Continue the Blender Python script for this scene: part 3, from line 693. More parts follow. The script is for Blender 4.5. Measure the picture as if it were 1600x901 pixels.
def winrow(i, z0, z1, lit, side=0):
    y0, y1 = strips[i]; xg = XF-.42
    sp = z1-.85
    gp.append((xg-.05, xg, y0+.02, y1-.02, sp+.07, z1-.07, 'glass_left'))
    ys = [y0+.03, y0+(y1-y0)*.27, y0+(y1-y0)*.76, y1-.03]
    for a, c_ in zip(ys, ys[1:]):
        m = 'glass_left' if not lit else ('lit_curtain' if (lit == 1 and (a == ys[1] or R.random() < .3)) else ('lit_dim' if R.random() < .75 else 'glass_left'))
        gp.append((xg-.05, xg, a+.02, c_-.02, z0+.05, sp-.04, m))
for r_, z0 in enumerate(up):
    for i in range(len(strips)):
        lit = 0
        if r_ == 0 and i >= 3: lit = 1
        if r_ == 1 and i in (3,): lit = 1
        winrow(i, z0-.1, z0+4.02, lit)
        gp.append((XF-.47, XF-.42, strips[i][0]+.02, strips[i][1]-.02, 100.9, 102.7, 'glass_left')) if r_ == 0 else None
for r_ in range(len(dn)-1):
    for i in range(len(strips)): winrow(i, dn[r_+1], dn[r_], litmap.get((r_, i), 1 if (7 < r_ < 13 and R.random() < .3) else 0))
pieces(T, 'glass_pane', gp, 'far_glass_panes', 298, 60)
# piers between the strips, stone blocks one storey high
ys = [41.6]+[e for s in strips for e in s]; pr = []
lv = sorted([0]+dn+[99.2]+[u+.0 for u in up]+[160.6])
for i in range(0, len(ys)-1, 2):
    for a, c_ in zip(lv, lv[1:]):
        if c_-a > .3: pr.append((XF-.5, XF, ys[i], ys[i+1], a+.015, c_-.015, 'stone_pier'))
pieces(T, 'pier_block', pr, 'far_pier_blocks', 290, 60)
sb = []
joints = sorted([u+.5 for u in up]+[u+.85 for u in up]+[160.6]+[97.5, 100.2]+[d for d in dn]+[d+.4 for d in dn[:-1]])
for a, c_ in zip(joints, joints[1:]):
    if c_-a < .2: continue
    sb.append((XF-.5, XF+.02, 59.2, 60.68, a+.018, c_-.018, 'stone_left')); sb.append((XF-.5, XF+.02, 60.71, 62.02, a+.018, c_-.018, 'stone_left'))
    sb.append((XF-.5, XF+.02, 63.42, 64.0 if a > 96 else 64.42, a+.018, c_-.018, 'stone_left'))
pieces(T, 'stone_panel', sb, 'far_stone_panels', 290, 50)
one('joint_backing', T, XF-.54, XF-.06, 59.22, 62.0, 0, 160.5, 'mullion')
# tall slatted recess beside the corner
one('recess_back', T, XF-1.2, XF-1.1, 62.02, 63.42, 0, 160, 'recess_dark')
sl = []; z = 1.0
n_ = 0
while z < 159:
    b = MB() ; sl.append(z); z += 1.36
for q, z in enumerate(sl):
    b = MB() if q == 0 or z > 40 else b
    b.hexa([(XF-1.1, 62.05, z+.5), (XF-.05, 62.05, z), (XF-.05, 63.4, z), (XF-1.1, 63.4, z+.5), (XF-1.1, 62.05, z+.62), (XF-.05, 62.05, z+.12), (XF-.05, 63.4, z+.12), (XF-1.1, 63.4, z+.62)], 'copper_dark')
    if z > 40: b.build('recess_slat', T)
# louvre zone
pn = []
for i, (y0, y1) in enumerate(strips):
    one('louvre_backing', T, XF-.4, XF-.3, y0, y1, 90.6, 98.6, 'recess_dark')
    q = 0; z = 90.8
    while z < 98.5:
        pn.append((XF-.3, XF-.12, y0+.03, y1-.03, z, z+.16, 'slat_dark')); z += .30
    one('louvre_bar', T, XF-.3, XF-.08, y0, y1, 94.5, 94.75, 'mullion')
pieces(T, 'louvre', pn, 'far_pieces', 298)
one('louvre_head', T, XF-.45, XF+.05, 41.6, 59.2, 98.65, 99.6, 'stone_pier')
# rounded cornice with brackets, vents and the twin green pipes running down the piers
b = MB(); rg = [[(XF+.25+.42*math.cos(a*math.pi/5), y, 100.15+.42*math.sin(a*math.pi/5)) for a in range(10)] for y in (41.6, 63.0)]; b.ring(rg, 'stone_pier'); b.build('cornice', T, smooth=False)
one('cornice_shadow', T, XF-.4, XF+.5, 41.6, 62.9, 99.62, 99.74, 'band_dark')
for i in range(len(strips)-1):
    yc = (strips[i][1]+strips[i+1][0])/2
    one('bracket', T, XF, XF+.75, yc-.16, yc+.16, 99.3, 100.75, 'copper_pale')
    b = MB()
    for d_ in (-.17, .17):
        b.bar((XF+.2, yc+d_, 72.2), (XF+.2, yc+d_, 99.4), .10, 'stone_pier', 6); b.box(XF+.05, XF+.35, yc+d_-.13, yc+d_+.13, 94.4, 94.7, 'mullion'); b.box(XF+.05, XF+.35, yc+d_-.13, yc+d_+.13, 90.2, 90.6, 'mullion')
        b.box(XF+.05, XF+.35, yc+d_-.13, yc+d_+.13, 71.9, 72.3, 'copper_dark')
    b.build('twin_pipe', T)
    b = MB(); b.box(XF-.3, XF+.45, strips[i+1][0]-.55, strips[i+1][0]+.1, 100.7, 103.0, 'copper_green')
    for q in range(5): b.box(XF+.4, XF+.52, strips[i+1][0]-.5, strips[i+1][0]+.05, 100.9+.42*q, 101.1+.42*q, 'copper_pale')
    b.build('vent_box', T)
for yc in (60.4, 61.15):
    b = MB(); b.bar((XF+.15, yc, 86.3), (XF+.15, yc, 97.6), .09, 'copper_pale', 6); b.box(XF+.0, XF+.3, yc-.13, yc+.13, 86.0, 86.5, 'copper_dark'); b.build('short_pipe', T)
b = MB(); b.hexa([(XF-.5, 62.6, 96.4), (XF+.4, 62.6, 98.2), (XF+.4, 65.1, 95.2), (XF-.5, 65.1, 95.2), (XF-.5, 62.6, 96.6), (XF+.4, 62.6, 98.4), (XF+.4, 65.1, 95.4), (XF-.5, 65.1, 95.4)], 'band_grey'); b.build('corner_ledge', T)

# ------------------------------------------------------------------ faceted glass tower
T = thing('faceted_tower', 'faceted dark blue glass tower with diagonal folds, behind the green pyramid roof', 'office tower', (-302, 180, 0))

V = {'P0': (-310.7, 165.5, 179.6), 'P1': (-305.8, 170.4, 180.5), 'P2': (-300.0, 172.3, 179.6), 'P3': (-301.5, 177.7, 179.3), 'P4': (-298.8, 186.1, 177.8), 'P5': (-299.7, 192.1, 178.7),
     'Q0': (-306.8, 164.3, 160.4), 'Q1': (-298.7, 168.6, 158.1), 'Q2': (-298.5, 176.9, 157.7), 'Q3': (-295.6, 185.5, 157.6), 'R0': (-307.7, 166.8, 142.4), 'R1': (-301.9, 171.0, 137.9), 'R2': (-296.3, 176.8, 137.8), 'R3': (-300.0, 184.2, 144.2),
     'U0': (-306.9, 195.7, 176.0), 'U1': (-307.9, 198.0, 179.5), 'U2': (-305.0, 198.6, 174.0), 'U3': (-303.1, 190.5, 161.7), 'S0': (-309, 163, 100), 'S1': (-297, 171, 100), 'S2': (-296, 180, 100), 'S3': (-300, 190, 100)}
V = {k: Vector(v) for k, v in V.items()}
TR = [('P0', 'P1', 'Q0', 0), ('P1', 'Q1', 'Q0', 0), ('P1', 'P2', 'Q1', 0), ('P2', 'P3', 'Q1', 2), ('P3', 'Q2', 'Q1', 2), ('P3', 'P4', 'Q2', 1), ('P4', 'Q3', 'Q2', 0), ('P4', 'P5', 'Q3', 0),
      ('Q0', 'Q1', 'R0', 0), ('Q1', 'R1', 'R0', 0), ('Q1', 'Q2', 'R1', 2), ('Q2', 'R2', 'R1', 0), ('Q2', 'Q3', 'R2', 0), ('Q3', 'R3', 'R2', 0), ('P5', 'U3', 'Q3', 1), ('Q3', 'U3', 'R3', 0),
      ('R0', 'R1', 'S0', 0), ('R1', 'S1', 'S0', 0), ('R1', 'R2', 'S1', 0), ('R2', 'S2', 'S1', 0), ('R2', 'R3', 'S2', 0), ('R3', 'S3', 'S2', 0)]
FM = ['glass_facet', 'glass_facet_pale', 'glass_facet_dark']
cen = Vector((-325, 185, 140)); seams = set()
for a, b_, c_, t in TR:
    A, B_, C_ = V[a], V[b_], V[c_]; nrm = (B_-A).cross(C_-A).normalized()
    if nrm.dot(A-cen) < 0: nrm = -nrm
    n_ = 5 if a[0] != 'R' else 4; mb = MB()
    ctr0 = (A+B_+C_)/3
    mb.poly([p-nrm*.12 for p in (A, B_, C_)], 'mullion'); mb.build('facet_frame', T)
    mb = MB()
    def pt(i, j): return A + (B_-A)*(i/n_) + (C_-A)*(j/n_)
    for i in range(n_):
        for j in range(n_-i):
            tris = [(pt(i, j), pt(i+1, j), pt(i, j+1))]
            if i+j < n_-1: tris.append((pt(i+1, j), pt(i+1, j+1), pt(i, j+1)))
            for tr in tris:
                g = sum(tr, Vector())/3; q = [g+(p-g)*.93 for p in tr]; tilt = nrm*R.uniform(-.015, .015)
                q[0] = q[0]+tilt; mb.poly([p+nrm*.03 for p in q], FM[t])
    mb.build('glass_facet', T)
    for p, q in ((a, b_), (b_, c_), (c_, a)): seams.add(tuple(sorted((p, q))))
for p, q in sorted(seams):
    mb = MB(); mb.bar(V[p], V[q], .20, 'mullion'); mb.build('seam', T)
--
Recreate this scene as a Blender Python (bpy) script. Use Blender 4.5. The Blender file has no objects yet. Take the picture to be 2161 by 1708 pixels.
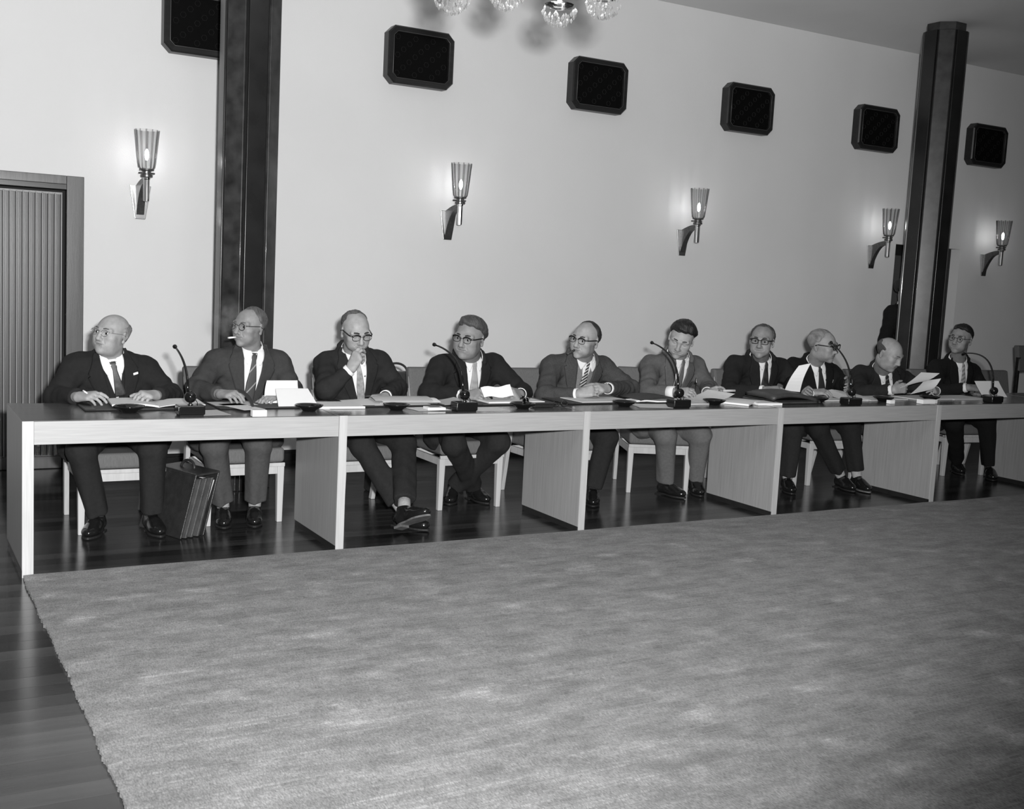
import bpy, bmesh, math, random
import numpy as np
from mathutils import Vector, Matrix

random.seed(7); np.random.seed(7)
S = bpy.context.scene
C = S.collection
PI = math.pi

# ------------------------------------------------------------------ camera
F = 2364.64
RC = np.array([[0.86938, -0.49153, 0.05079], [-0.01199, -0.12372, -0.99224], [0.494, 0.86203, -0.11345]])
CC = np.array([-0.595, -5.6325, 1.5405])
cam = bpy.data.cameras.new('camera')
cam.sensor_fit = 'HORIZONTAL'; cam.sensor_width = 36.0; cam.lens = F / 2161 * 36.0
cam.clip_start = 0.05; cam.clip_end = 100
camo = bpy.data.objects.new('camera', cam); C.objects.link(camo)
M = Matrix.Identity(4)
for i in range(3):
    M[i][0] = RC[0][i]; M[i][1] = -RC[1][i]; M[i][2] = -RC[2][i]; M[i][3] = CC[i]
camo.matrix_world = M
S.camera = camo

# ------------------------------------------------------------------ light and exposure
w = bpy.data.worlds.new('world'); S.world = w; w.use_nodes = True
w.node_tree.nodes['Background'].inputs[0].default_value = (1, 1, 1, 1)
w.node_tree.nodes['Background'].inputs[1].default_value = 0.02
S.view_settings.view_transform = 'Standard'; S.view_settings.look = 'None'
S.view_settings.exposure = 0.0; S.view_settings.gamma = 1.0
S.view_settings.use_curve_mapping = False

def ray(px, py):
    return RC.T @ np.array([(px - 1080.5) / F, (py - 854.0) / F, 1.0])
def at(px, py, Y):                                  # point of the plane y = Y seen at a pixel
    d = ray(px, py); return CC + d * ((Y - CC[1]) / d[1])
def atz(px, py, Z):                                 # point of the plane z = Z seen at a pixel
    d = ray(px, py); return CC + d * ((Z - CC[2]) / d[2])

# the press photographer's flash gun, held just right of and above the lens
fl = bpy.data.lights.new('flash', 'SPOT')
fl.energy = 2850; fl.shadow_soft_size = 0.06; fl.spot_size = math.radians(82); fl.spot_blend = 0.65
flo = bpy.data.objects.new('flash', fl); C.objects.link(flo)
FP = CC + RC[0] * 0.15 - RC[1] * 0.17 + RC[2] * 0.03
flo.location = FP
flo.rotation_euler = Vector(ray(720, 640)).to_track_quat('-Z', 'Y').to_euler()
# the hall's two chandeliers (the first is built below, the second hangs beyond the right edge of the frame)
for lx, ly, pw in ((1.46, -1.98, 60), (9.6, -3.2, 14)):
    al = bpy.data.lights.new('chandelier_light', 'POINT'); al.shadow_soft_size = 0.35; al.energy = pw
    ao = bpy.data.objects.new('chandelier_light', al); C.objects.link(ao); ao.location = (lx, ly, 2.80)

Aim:
Copy the lines above exactly, starting at the one with "Recreate this scene" and ending at the one with "S.view_settings.use_curve_mapping = False", both included. Leave out any pictures and add nothing else.

Reply to the exercise:
Recreate this scene as a Blender Python (bpy) script. Use Blender 4.5. The Blender file has no objects yet. Take the picture to be 2161 by 1708 pixels.
import bpy, bmesh, math, random
import numpy as np
from mathutils import Vector, Matrix

random.seed(7); np.random.seed(7)
S = bpy.context.scene
C = S.collection
PI = math.pi

# ------------------------------------------------------------------ camera
F = 2364.64
RC = np.array([[0.86938, -0.49153, 0.05079], [-0.01199, -0.12372, -0.99224], [0.494, 0.86203, -0.11345]])
CC = np.array([-0.595, -5.6325, 1.5405])
cam = bpy.data.cameras.new('camera')
cam.sensor_fit = 'HORIZONTAL'; cam.sensor_width = 36.0; cam.lens = F / 2161 * 36.0
cam.clip_start = 0.05; cam.clip_end = 100
camo = bpy.data.objects.new('camera', cam); C.objects.link(camo)
M = Matrix.Identity(4)
for i in range(3):
    M[i][0] = RC[0][i]; M[i][1] = -RC[1][i]; M[i][2] = -RC[2][i]; M[i][3] = CC[i]
camo.matrix_world = M
S.camera = camo

# ------------------------------------------------------------------ light and exposure
w = bpy.data.worlds.new('world'); S.world = w; w.use_nodes = True
w.node_tree.nodes['Background'].inputs[0].default_value = (1, 1, 1, 1)
w.node_tree.nodes['Background'].inputs[1].default_value = 0.02
S.view_settings.view_transform = 'Standard'; S.view_settings.look = 'None'
S.view_settings.exposure = 0.0; S.view_settings.gamma = 1.0
S.view_settings.use_curve_mapping = False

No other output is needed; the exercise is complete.